「子どもが生まれるとお母さんは子どもに没頭し、お父さんは仲間に戻る」という言葉があります。これは、家庭の中で、お母さんが子どもを抱え込み、子どもによって自分の存在感を感じることができる一方で、お父さんは役割を果たせなくて自分の居場所を作れず、会社(仕事仲間)や遊び仲間の中で自己実現しようとする姿ですね。

 では、家庭でのお父さんの役割とは何でしょう? 炊事、洗濯、お買い物? それともハウスキーピング? これらは全部、お母さんでもお父さんでもできることです。
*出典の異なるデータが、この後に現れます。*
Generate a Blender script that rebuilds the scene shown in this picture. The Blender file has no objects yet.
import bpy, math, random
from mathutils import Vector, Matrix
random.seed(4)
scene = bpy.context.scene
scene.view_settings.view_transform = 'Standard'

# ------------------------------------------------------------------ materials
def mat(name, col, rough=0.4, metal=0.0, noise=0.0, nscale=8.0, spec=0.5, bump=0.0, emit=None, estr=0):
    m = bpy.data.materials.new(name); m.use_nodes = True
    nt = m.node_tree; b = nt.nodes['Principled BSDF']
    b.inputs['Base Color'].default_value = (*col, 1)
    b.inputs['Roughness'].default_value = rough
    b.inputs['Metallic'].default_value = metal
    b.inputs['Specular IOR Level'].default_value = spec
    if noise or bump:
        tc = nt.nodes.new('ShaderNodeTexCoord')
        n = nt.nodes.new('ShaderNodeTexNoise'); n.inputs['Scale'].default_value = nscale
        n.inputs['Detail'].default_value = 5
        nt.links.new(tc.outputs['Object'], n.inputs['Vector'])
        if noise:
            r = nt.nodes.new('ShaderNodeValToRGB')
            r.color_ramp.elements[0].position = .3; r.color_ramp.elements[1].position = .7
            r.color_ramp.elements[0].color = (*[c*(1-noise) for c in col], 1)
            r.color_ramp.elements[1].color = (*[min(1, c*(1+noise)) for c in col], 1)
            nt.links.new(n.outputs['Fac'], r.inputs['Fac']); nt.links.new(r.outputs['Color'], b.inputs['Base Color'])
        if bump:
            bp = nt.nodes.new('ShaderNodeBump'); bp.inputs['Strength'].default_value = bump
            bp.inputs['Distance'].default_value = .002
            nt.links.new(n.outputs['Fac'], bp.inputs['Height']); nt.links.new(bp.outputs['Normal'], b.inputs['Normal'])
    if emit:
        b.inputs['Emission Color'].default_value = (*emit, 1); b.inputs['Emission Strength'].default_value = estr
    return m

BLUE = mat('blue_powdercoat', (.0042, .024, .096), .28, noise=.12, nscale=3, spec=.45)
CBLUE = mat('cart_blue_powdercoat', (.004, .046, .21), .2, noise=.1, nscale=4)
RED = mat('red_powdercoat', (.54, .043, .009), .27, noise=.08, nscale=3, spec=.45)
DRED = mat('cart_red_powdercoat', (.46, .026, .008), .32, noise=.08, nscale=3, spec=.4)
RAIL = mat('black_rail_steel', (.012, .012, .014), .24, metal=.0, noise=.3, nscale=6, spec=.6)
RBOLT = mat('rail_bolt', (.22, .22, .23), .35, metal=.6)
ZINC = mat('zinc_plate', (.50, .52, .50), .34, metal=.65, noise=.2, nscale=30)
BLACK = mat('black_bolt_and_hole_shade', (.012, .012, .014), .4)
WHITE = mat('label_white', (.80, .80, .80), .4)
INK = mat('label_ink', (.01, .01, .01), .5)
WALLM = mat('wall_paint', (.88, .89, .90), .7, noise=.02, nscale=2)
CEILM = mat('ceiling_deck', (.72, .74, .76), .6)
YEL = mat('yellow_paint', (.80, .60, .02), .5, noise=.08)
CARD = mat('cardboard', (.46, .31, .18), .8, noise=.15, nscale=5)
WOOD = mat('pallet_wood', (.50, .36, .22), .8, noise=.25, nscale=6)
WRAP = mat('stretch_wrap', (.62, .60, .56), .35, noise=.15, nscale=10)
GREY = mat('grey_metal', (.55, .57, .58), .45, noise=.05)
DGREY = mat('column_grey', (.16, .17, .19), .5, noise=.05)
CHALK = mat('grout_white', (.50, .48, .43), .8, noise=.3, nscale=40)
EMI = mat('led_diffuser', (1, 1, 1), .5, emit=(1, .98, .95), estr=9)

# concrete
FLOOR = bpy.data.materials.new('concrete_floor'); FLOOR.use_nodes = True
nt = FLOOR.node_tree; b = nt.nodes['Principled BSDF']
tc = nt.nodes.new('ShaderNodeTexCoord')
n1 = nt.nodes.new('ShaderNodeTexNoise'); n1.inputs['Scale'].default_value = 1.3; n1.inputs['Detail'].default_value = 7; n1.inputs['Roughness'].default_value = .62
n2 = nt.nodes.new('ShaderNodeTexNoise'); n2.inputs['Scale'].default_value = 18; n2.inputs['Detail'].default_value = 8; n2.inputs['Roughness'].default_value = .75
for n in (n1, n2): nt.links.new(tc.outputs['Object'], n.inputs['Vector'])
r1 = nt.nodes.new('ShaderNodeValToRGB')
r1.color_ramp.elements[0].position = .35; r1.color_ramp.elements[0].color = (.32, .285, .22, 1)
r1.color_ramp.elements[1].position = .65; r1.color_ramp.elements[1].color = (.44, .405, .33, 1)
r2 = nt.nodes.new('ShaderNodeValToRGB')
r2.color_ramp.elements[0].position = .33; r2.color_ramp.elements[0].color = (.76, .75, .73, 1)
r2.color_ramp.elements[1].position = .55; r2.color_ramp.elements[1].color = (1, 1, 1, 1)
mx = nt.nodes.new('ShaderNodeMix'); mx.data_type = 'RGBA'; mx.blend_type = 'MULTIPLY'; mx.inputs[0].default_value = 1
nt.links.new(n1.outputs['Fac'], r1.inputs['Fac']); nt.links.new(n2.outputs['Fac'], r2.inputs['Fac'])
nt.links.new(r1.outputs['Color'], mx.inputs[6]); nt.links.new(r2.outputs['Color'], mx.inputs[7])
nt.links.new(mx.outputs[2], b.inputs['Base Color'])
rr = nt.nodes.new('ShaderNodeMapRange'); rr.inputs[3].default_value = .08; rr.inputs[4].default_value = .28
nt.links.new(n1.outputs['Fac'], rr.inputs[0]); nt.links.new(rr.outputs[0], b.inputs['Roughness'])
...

もちろん役割分担は必要ですが、お父さんでなければできないこととは、一体何でしょうか。

お父さんが子どもを育てるには、家庭(お母さんの心の中)に定住し、家族を守る覚悟が必要です。家族を守る覚悟が、家庭での父親の存在感を感じさせ、子どもの価値判断基準を作る基になるからです。そこでお父さん、例えば『我が家の家訓』を作ってみませんか。要するに家族の理念、あるいは旗印です。お父さんがそれに沿って行動することで、子どもの身にお父さんの生き方が染み着いていき、人生の道しるべとなってくれるでしょう。まさに、子どもの判断基準、つまり『人生の物差し』がお父さんの役割なのです。

それと同じくらい大切なのが、『男のロマン』です。子どもの頃からずっと持ち続けた夢や遊びを子どもと共感覚することです。「父の背中を観て子は育つ」と言われたのは、もうふた昔前のことです。確かに、働いているときの姿は誰もいちばん生き生きしていますから、気がみなぎっていて惚れ惚れすることでしょう。しかし今、子どもたちに父の働いている背中は見えません。家庭でくつろいでいる、あまりかっこよくない背中が見えるだけです。ここで、言葉が活躍するのです。

仕事のことを話し、小さい頃の夢を語り、自然の不思議について話す。これが、子どもの心に夢を育てます。食事にもたっぷり時間を掛けて、美味しさを言葉に出して共感覚する楽しみを味わいます。お父さんのそんな行動すべてが、子どもの感性のアンテナを育て、子どもの幸せにつながることでしょう。ただし、覚悟がなくてロマンだけに生きると、『男のロマン、妻の不満』になりかねませんから、要注意ですよ。

妊娠、出産、子育ての期間中、家の中では圧倒的にお母さん、女性が主役になります。『おんな性』が最大限に発揮される期間と言っていいでしょう。お父さんつまり男性は、主役であるお母さんの力が最大限に発揮されるための脇役だと考えてはいかがでしょうか。名脇役がいないと、主役は光りませんね。脇役、がんばれ!